First of all, the Greek Cypriot side, which was encouraged by the decisions taken on Türkiye at the Special Summit of Heads of State and Government of the European Union (EU) held in Brussels on April 17-18, 2024, and dreamed of making concessions by linking Türkiye-EU negotiations to the Cyprus issue, was once again frustrated. Mitsotakis, who referred to the exhausted, dead and buried United Nations Security Council resolutions that were taken by the insistent request of the Greek Cypriot leadership and from which the Turkish Cypriot side had withdrawn consent, “hit” President Erdogan’s decisive stance. As TRNC President Ersin Tatar has emphasized many times before, it was important for President Erdogan to underline that it is not possible to start any official “process” in Cyprus without recognizing the inherent sovereign equality and equal international status of the Turkish Cypriot side, which is the equal and co-owner of the island, and without ending the illegal and inhumane isolation it is subjected to, and that the only just and sustainable solution on the island must be “on the basis of the realities on the island”, that is, in the form of cooperation between the two states that already exist.
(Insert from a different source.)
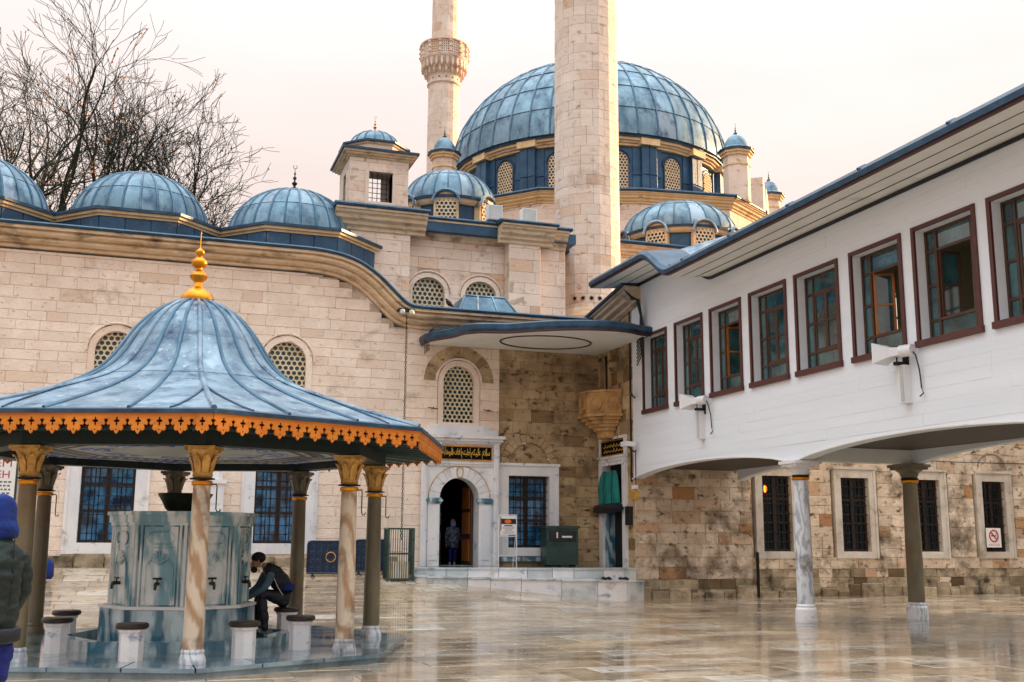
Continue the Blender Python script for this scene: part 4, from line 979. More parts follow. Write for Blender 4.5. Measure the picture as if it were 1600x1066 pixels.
# unseen return wing on the right, added to keep low sun off the court
FT = FU(27.0); rt = [(-24.5,-23.6),(-21.5,-20.6),(-18.5,-17.6),(-15.5,-14.6),(-12.5,-11.6),(-9.5,-8.6)]
ashlar(sb, FT, -26.5, 4.0, -.1, 6.6, lambda z: [(a-.3,b+.3) for a,b in rt] if 1.05 < z < 3.6 else [], 'stone_side', ch=(.3,.42), lw=(.6,1.3), rough=.02, limit=0)
for (a, b) in rt: grille_window(sb, FT, a, b, 1.27, 3.36, fr=.26, pane='glass_deep', nb=(3, 5))
moulding(sb, FT, -26.5, 4.0, CORN(.35,.4,6.8)); MB().slab([(26.6,-4),(33,-4),(33,27),(26.6,27)], 6.78, 6.95).build('roof', 'lead_dark', sb)  # cornice and roof of the added unseen wing
R = random.Random(21); a = 12.45
while a < 27:
    w = R.uniform(.3,.75); hh = R.uniform(.18,.42); b = block(FR, a+.01, a+w-.01, -.05, hh, R.uniform(.03,.11), .12, .03); cc = FR(a, 0, 0)
    o = bpy.data.objects.new('plinth_stone', b.mesh('plinth_stone', 'stone_low', cc)); COL.objects.link(o); o.parent = sb; o.location = cc-ORG[sb.name]; a += w
for (a, b) in sw_: grille_window(sb, FR, a, b, 1.27, 3.36, fr=.24, rc=.12, fm='frame_stone', pane='glass_deep', nb=(5, 8))
mb = MB(FR); mb.tube([(24.3+.52*cos(pi*i/14), .02, 3.78+.42*sin(pi*i/14)) for i in range(15)], .03, 5); mb.build('blind_arch', 'stone_low', sb)
mb = MB(FR); mb.tube([(16.02,.10,1.25),(16.02,.10,.0)], .045, 8); mb.build('downpipe', 'iron', sb)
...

It was also revealed in this statement that the two countries have completely different views on Hamas. Mitsotakis characterized Hamas as a “terrorist organization” with his statements implying that the massacres in Gaza were almost legitimate after the Israeli attack drew the justified reaction of President Erdogan. Describing Hamas as a resistance organization of the Palestinian people, not a “terrorist organization”, Erdogan declared that Türkiye will continue its diplomatic contacts to force Israel to cease fire and increase the recognition of the Palestinian state with determination.

Minorities issue

The minorities issue, which has been one of the main items on the agenda between the two countries for years, inevitably found a voice in this meeting. While Mitsotakis once again ignored the Turkish minority in Western Thrace and insistently used the term “Muslim” minority, it was ironic that he claimed that Turks have equal rights and are treated equally with Greeks and expressed regret that the Kariye Mosque, which has already been used for worship for hundreds of years, would function as a place of worship again.

Improving relations with Türkiye is of vital importance for Greece. Greece’s need for Türkiye, especially on energy and migration issues, cannot be ignored. As an energy corridor on the world’s most important hydrocarbon deposits and transit routes, Türkiye also plays a key role in the extraction and transfer of hydrocarbon resources in the Eastern Mediterranean and the Aegean to the European market with its exploration and drilling vessels, which very few countries in the world have. It is not possible for Greece to achieve a result without cooperating with Türkiye in solving many critical problems such as Europe’s access to energy resources in a safe and profitable way and the fight against illegal immigration, which is one of the most important elements of Greek domestic politics and is constantly on the agenda with the brutal interventions of Greek naval forces.

As a result, Greek foreign policy, which for years has been based solely on domestic political rhetoric, is presented with an important opportunity by the Turkish side’s constructive proposals for cooperation based on the realities on the ground. If Greece succeeds in freeing its relations with Türkiye from the “mortgage” of the Greek side and respects the sovereign rights and powers of the Turkish side, there are very important gains between the two sides based on the win-win principle. It should be emphasized here that the problems between the two sides will not be solved from across the Atlantic or in Brussels, but by two neighboring countries living side by side in this beautiful geography.